TASK BRIEF >> Return the line containing "lin = Field(Hq(330, 250, .0)-.22, Hq(800, 640, .35)+.22, .012)", the line containing "sk, .006, .010, 12)", and every line between them, exactly as they stand. Output nothing else.

···

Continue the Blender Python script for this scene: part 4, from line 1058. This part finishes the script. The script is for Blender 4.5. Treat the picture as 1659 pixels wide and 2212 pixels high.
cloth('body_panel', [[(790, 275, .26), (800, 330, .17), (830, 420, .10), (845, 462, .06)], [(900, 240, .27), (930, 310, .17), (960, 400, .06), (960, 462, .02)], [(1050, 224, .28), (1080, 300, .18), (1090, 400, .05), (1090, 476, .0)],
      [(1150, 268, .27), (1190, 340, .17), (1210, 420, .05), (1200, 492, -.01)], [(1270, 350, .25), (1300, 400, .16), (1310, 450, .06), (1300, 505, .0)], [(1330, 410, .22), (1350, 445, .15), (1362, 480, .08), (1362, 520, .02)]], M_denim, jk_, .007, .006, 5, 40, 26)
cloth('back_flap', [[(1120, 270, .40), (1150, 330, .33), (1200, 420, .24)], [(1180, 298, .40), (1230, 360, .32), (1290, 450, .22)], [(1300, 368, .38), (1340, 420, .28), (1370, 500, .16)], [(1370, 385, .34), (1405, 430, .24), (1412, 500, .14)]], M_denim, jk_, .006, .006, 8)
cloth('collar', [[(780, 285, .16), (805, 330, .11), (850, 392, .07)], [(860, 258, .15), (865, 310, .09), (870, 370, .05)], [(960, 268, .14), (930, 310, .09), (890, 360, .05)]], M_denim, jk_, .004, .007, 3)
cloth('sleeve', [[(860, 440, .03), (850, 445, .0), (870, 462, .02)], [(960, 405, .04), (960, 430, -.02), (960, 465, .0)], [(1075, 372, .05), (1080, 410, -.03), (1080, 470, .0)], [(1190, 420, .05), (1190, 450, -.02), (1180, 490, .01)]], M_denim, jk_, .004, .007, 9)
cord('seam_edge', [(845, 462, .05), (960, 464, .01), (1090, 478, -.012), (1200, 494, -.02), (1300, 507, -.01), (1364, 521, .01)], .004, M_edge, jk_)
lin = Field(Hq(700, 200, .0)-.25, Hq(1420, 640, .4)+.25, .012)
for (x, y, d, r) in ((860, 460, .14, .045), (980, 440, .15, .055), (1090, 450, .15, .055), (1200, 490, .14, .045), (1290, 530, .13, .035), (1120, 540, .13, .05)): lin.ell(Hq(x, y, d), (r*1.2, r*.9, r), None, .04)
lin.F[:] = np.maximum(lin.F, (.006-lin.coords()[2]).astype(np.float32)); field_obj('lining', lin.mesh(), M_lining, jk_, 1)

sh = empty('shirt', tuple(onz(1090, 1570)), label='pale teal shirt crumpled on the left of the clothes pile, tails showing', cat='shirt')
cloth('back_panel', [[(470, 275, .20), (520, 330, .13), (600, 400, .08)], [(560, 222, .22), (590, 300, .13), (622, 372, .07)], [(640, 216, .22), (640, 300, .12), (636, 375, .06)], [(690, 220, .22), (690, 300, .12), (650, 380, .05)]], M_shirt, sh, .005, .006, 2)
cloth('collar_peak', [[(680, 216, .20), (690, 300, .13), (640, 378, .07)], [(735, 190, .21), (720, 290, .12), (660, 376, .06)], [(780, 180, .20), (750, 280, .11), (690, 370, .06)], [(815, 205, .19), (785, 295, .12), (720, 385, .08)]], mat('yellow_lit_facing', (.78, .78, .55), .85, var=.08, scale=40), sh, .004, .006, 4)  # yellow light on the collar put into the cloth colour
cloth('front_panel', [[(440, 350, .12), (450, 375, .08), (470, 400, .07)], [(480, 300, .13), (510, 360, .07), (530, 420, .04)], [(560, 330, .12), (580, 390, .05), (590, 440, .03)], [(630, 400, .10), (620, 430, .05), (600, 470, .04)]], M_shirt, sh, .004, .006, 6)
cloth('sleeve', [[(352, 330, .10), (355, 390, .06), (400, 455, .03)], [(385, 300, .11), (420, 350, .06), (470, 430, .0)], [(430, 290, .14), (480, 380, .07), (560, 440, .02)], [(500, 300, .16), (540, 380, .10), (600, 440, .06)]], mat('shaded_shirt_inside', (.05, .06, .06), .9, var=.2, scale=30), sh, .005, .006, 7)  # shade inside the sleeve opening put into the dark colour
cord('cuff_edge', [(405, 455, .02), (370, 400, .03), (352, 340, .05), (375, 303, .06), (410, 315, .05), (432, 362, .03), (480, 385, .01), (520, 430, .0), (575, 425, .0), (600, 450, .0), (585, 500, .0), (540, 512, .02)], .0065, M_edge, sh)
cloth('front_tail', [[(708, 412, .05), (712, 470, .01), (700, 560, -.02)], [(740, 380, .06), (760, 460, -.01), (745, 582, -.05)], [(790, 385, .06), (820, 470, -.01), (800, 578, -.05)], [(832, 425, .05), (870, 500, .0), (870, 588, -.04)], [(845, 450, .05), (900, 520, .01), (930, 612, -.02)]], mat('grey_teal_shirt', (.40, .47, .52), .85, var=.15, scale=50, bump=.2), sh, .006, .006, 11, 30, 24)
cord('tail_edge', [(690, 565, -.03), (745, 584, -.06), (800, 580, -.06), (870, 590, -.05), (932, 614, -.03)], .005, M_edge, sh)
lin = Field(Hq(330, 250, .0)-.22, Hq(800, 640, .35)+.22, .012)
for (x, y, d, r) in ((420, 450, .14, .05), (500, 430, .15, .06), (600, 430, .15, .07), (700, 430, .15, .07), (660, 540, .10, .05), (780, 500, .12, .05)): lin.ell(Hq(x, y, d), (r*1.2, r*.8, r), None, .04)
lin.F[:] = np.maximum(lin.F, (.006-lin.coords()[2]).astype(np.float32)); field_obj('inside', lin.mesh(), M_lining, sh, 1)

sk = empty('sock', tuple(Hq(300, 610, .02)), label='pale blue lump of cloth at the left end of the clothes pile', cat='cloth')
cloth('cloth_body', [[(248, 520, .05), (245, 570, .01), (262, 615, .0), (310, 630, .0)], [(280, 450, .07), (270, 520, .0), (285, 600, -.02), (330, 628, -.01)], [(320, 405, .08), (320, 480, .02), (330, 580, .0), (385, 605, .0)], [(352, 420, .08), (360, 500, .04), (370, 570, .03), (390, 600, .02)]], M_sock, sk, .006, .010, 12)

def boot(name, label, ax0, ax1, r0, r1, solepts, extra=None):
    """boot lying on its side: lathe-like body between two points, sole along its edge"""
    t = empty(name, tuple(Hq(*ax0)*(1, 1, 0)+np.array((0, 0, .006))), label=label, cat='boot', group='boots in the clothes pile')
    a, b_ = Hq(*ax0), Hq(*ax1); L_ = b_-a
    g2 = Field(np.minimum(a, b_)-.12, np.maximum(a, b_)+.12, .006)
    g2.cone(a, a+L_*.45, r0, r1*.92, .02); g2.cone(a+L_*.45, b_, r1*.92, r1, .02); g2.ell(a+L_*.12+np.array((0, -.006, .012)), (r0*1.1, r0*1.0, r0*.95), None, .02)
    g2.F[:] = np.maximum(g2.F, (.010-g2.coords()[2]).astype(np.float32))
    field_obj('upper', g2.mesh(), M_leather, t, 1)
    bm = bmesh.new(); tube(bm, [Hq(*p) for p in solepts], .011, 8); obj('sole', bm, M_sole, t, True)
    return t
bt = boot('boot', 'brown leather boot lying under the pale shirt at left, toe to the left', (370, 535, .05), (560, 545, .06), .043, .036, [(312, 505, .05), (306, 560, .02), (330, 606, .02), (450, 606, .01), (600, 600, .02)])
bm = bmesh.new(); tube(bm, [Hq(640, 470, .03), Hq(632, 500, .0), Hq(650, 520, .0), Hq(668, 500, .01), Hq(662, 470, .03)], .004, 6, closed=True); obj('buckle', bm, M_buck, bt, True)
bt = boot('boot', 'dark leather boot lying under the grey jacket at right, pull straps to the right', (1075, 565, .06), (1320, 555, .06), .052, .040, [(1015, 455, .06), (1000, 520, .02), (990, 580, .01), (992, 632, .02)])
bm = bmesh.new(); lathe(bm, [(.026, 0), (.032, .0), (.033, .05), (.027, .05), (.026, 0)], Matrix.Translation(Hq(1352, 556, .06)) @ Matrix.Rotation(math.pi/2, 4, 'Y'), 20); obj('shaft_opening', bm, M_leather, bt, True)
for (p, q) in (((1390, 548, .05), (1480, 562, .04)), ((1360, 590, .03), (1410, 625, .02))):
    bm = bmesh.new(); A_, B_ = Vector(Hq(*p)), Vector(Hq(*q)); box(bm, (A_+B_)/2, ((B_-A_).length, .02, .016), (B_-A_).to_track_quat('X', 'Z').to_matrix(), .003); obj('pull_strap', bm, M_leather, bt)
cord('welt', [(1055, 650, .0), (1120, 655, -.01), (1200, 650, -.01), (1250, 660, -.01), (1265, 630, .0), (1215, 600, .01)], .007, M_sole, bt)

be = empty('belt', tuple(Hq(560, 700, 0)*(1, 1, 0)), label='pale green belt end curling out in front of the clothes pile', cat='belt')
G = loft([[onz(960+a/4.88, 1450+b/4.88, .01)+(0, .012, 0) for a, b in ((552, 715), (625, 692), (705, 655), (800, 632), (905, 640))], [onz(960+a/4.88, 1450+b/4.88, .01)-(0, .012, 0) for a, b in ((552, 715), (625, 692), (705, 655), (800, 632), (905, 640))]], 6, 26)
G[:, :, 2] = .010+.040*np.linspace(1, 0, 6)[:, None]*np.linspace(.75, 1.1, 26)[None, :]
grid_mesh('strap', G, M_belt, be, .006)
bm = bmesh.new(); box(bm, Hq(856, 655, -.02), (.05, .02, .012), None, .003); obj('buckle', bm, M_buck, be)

···

ANSWER TO THE PROBLEM >>
lin = Field(Hq(330, 250, .0)-.22, Hq(800, 640, .35)+.22, .012)
for (x, y, d, r) in ((420, 450, .14, .05), (500, 430, .15, .06), (600, 430, .15, .07), (700, 430, .15, .07), (660, 540, .10, .05), (780, 500, .12, .05)): lin.ell(Hq(x, y, d), (r*1.2, r*.8, r), None, .04)
lin.F[:] = np.maximum(lin.F, (.006-lin.coords()[2]).astype(np.float32)); field_obj('inside', lin.mesh(), M_lining, sh, 1)

sk = empty('sock', tuple(Hq(300, 610, .02)), label='pale blue lump of cloth at the left end of the clothes pile', cat='cloth')
cloth('cloth_body', [[(248, 520, .05), (245, 570, .01), (262, 615, .0), (310, 630, .0)], [(280, 450, .07), (270, 520, .0), (285, 600, -.02), (330, 628, -.01)], [(320, 405, .08), (320, 480, .02), (330, 580, .0), (385, 605, .0)], [(352, 420, .08), (360, 500, .04), (370, 570, .03), (390, 600, .02)]], M_sock, sk, .006, .010, 12)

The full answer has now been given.